**Exercise:**
The lines to be extracted run from the start of the listing through the line containing "COL = scene.collection"; copy them exactly and nothing else.

**Data section:**
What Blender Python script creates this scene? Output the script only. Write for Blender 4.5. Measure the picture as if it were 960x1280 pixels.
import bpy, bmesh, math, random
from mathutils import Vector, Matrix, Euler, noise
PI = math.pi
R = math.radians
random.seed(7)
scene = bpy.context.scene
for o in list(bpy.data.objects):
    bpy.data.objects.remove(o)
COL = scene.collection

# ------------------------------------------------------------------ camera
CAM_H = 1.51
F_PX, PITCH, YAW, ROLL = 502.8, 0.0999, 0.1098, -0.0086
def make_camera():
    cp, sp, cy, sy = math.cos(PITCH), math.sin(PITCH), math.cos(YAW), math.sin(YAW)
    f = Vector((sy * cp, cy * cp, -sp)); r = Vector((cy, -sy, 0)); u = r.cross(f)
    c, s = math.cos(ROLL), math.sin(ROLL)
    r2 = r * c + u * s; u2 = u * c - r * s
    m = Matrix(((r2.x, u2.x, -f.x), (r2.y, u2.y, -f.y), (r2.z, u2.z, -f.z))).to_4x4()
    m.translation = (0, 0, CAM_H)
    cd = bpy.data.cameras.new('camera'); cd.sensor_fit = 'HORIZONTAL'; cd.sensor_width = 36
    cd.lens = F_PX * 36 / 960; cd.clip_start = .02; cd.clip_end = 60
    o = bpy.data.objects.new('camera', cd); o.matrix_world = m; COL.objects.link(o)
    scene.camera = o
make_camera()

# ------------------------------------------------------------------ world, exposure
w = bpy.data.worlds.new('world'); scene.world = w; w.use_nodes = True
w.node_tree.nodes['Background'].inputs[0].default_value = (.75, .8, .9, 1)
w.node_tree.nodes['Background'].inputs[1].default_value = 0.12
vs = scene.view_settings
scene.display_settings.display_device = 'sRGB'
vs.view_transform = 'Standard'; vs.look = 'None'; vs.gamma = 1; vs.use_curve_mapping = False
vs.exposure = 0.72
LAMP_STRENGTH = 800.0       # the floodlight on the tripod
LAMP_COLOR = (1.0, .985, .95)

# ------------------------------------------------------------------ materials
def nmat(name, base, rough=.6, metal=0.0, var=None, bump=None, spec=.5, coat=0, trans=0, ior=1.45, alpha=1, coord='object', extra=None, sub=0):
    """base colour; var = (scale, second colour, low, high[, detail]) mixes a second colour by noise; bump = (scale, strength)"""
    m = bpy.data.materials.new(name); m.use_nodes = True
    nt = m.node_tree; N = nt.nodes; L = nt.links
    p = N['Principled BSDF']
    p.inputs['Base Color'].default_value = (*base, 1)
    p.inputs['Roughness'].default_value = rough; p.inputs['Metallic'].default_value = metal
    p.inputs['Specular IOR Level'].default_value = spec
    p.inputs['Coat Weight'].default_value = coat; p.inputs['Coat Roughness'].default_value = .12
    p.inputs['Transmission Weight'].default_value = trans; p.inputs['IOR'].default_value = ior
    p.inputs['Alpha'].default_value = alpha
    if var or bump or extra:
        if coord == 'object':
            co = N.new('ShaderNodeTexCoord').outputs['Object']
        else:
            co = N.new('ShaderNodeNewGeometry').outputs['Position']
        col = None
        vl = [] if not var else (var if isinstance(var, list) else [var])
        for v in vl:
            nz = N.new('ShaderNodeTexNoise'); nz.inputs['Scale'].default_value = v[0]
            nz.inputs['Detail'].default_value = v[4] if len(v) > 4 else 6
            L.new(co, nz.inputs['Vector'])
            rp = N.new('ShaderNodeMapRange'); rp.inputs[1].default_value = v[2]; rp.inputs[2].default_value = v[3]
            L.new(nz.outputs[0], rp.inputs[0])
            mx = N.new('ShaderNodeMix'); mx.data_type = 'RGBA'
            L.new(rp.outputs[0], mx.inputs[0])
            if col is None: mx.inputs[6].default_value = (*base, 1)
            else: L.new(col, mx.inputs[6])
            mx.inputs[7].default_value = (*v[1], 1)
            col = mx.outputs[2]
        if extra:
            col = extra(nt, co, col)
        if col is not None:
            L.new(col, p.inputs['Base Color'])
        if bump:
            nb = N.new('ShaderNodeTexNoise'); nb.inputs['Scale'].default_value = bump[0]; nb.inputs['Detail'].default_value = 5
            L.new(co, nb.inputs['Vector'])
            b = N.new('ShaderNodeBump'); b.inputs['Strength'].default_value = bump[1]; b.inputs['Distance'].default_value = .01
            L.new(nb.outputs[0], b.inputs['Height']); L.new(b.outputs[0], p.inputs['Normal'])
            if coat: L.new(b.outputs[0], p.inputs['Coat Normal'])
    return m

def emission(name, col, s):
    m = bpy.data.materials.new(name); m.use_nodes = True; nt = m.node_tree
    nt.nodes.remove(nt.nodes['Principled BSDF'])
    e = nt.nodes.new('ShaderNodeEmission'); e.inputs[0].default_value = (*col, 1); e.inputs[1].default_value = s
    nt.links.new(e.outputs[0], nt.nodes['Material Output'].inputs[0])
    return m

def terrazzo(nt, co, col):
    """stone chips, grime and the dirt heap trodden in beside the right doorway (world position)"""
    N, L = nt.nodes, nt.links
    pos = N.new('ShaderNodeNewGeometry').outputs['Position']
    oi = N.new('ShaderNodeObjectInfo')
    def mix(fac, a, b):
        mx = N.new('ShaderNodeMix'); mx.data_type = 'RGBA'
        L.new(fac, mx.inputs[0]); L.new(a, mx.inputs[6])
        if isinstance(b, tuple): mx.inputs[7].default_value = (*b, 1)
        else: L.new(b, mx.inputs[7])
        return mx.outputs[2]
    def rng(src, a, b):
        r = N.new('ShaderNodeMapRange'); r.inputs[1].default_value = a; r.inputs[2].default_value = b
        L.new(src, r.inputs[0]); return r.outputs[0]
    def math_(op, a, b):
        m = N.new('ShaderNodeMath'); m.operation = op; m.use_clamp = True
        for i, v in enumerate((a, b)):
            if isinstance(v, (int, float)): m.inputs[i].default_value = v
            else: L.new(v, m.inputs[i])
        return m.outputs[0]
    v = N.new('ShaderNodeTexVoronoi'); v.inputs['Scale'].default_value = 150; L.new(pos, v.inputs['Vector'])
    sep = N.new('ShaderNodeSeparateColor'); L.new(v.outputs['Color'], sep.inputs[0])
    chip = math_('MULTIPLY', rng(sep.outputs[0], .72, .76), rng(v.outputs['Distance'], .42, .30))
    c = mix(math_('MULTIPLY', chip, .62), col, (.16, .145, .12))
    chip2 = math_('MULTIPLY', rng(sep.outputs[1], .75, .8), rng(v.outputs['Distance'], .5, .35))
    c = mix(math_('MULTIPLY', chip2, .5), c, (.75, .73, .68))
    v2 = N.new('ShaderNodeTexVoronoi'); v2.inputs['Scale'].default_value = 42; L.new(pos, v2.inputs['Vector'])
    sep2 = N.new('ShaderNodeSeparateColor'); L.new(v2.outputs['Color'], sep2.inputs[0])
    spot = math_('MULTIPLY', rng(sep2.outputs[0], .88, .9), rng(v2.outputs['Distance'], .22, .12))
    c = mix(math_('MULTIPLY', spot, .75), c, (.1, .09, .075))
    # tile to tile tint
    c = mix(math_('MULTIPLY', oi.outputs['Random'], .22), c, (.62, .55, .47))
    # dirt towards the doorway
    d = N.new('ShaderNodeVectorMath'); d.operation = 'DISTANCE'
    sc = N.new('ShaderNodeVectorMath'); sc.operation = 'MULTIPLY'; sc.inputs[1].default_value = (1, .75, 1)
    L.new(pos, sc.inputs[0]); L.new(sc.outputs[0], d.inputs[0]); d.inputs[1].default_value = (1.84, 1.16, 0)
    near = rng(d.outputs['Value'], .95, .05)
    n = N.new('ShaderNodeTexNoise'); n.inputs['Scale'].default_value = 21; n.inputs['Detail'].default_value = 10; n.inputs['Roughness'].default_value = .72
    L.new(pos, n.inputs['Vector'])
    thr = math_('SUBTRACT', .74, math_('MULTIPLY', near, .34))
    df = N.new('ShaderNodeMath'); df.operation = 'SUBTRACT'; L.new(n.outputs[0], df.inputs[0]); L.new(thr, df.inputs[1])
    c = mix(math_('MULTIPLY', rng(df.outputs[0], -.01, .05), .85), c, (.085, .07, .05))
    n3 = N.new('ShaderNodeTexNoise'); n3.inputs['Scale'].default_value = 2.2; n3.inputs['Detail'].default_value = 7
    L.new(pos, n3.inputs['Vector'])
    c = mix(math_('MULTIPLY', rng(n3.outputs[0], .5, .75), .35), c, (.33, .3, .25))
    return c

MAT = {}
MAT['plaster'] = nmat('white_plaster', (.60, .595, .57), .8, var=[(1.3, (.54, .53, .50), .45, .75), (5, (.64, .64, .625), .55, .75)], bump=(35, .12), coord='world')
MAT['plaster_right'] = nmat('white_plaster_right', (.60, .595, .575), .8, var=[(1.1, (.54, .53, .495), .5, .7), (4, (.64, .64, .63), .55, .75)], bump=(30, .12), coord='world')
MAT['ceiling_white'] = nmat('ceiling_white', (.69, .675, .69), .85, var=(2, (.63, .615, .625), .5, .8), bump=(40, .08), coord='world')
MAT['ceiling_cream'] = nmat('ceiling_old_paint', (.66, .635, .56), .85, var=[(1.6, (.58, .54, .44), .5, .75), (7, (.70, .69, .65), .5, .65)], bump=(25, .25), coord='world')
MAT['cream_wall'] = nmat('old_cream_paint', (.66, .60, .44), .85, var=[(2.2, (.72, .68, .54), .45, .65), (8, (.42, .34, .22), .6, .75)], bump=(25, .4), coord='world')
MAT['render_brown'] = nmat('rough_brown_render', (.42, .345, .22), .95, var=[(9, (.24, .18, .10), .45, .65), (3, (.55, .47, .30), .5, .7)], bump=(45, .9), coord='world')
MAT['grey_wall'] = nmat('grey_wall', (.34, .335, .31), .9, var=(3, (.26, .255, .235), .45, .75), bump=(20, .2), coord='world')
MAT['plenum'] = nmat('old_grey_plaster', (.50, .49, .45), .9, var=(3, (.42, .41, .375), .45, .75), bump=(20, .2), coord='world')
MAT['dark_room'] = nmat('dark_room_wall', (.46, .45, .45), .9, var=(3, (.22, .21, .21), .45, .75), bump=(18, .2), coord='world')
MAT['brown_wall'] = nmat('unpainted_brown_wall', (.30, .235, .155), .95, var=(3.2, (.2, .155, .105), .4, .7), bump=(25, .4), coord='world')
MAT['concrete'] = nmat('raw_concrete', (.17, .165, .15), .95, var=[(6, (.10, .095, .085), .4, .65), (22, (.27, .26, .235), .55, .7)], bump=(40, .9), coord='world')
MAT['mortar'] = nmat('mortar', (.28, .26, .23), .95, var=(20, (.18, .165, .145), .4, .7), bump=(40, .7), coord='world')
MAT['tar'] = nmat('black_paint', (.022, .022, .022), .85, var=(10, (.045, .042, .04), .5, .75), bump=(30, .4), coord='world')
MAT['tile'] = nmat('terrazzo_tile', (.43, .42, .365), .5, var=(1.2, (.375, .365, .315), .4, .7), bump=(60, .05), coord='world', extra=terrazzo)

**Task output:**
What Blender Python script creates this scene? Output the script only. Write for Blender 4.5. Measure the picture as if it were 960x1280 pixels.
import bpy, bmesh, math, random
from mathutils import Vector, Matrix, Euler, noise
PI = math.pi
R = math.radians
random.seed(7)
scene = bpy.context.scene
for o in list(bpy.data.objects):
    bpy.data.objects.remove(o)
COL = scene.collection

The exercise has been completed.